Some Trini Christmas highlights:

 

  • Traditional parang music is largely performed around Christmas time, when singers and players ( known as the parrandero) travel from house to house in the community, often joined by friends and neighbours using whatever instruments are at hand. In exchange for the entertainment, parranderos are traditionally given food and drink: pastelle, sorrel, rum and ponche crema (a form of alcoholic eggnog).

While traditional house-to-house caroling tradition is still practised by small groups and larger organized groups, modern parang music has also developed a season of staged performances called parang fiestas, held from October through to January each year, ending in a big parang competition.

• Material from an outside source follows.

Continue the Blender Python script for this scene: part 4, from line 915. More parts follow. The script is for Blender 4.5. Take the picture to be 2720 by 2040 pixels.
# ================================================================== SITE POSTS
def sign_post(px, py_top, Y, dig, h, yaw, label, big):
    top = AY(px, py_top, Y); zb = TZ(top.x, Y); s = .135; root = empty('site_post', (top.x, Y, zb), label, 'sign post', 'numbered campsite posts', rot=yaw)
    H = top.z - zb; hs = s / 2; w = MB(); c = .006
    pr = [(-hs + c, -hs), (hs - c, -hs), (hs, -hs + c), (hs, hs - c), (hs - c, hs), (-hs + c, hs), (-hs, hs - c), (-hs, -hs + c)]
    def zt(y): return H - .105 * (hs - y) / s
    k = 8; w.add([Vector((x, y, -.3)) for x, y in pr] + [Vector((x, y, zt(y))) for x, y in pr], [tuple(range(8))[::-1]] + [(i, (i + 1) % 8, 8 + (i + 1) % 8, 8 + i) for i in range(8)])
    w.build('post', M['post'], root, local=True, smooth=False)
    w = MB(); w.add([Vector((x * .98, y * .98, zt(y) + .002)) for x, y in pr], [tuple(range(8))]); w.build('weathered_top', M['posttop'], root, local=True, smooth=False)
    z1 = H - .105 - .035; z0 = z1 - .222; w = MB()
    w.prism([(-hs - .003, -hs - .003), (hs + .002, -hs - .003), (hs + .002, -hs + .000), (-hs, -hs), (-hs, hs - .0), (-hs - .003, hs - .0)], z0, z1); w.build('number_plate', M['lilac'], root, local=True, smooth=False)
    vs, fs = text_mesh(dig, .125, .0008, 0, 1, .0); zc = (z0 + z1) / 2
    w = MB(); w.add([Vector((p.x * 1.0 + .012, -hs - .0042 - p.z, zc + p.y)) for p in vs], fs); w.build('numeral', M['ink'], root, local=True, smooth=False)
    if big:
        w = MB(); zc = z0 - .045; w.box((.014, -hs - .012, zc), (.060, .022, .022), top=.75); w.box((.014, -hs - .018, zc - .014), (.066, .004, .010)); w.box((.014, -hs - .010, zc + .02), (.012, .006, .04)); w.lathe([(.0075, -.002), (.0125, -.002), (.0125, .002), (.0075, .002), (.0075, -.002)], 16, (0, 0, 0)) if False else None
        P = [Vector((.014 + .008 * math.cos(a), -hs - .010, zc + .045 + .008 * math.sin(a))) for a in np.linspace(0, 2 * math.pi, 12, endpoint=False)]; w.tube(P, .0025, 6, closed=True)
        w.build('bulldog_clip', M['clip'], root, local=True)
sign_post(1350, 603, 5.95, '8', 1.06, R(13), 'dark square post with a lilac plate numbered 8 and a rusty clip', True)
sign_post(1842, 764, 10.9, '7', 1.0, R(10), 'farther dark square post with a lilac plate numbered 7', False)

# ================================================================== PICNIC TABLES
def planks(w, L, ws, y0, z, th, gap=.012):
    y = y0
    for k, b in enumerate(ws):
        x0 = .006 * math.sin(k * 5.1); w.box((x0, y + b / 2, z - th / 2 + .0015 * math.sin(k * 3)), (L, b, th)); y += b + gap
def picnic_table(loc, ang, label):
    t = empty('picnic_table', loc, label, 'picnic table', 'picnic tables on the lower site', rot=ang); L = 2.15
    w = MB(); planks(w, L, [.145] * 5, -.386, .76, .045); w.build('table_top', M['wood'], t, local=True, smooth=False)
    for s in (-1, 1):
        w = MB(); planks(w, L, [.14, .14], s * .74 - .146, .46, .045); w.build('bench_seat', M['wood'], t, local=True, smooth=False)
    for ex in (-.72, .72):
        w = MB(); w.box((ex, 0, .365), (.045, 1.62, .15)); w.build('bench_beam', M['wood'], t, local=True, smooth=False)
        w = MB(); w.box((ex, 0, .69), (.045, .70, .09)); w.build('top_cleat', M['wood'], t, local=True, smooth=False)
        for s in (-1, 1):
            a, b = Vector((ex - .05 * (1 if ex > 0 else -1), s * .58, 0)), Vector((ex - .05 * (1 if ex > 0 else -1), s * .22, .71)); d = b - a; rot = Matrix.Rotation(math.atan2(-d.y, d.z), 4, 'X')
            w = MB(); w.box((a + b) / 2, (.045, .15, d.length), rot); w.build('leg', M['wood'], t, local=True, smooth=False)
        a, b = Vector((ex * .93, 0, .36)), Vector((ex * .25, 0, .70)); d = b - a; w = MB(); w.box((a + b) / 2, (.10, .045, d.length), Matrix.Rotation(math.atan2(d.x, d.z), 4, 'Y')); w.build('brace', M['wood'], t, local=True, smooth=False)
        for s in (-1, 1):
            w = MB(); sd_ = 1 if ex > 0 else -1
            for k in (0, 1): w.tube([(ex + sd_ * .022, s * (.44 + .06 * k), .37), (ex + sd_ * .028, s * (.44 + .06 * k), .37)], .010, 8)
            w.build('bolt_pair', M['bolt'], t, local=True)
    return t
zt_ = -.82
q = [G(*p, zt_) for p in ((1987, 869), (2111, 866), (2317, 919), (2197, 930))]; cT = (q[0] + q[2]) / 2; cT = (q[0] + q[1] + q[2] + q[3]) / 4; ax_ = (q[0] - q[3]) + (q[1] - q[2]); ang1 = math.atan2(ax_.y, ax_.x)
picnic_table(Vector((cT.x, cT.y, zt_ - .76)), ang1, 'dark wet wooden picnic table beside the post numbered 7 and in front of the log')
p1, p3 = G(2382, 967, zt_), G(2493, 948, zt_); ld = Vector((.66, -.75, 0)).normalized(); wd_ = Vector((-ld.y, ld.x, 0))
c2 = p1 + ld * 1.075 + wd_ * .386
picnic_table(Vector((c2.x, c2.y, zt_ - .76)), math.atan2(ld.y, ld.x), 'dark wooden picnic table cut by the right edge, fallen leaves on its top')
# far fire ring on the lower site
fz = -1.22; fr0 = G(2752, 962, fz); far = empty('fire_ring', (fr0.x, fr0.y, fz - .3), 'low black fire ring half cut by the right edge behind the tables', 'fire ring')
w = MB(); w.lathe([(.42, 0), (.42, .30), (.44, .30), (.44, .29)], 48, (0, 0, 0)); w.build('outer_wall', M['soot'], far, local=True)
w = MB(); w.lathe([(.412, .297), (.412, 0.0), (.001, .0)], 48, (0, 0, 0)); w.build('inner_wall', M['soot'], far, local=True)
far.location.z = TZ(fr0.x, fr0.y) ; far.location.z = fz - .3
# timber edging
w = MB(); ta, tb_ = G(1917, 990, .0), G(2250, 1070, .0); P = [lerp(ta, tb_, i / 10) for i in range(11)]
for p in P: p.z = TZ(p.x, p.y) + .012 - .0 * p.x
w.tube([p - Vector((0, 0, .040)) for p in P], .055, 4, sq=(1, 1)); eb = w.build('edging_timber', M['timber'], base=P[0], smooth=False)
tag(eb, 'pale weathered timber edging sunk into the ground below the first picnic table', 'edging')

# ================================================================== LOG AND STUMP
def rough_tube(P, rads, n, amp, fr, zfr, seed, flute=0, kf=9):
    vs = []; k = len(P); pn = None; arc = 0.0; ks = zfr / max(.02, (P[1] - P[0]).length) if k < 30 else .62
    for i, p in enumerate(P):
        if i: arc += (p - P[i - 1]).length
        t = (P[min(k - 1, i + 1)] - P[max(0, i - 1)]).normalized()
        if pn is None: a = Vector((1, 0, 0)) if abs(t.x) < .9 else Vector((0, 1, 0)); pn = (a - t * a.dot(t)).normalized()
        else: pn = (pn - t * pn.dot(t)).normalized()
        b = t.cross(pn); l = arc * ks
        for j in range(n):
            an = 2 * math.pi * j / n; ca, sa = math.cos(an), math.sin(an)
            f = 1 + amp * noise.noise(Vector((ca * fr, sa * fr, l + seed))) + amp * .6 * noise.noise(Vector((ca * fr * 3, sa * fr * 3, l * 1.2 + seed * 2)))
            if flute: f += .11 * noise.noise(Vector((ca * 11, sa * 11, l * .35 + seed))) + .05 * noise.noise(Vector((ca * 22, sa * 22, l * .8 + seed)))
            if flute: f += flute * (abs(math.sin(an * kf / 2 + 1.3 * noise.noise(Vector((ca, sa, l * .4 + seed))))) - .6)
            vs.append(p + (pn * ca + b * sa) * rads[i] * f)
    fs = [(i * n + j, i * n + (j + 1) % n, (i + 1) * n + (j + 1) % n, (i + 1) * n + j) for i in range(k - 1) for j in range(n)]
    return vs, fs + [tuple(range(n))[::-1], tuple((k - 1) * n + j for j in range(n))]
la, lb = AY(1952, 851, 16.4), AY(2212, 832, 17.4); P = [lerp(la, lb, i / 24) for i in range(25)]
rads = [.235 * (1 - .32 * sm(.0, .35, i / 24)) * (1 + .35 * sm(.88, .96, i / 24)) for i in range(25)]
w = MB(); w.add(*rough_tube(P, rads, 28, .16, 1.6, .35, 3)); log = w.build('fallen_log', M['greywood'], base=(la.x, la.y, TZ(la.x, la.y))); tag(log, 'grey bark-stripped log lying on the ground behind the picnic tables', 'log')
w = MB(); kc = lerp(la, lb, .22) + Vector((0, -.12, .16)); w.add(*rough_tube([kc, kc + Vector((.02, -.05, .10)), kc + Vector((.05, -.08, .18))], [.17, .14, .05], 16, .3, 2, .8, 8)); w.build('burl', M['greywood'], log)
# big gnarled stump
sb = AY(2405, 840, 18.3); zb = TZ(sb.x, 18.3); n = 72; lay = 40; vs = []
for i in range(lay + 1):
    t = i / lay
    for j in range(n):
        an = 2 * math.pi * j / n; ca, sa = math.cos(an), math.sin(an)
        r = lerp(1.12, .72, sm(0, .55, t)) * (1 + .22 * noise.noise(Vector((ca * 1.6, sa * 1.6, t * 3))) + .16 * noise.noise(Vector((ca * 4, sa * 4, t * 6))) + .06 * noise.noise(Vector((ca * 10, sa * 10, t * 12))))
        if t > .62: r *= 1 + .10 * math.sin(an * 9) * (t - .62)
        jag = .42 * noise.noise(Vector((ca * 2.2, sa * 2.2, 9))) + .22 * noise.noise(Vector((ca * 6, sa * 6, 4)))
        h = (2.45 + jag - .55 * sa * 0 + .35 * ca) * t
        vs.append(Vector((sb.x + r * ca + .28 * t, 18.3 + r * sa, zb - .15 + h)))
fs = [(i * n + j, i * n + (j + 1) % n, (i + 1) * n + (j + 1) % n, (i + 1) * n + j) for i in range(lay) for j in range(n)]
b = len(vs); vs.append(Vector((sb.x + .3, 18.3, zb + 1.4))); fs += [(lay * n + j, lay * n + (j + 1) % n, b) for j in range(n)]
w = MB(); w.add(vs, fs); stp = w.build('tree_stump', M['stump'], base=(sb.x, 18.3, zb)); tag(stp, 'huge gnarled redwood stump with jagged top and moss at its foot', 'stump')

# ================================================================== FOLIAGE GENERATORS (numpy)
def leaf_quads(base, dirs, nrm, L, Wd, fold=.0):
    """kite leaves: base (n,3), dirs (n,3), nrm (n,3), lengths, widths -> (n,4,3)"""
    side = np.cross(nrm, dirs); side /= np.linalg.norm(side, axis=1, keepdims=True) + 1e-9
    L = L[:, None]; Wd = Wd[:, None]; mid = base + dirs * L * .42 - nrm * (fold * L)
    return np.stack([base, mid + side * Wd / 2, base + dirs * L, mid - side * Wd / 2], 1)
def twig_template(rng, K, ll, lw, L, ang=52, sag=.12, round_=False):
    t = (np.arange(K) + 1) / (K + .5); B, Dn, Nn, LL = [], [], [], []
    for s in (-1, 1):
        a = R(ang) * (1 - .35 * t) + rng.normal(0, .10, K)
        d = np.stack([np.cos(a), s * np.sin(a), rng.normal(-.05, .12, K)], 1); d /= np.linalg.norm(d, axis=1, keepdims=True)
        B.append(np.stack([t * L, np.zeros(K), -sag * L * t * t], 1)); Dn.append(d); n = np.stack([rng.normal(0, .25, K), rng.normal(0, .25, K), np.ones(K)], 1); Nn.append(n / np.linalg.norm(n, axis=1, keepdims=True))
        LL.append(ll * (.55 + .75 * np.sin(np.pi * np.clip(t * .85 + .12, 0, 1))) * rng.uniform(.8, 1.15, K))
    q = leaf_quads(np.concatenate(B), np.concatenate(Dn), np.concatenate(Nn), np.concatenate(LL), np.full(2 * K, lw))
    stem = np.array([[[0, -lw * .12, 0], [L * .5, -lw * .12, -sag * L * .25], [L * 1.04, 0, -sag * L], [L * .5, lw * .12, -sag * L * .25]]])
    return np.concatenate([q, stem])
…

  • Trinidadians spend Christmas eve house hopping between friends and family to spread cheer. celebrate and eat and drink.
  • They eat Pastelles which are meat and corn wrapped in a banana leaf. The making of the Pastelles is in itself a a lovely occasion for people to get together.
  • Music is very important. After all how can you dance with no tunes?
  • Ole years is a great celebration here and there are huge parties set up. For a small cost people can go to an all inclusive fete. This means that all food, drinks and DJ entertainment are included and a good time is guaranteed for all. Normally in the West if we pay to go to an event ( normally called a “Ball”) we would settle for nothing less than ball gowns and black tie. Here shorts and a cooler of beer is all that is required.
  • Once Ole years is done Carnival season officially kicks off. A series of fetes, sometimes more than one in a week, begins in early January. Let me just say that there is one week at school that not a lot of learning nor teaching happens. More on Carnival season to come later.
  • When the excesses of Christmas is over and all the rum and pork digested people start their Carnival shape up. This is when tons of people, (women) take to wearing lycra and walking really fast.

Those Carnival costumes are tiny.

 

From Trinidad to where ever you are, Merry Christmas! Have a warm and wonderful day.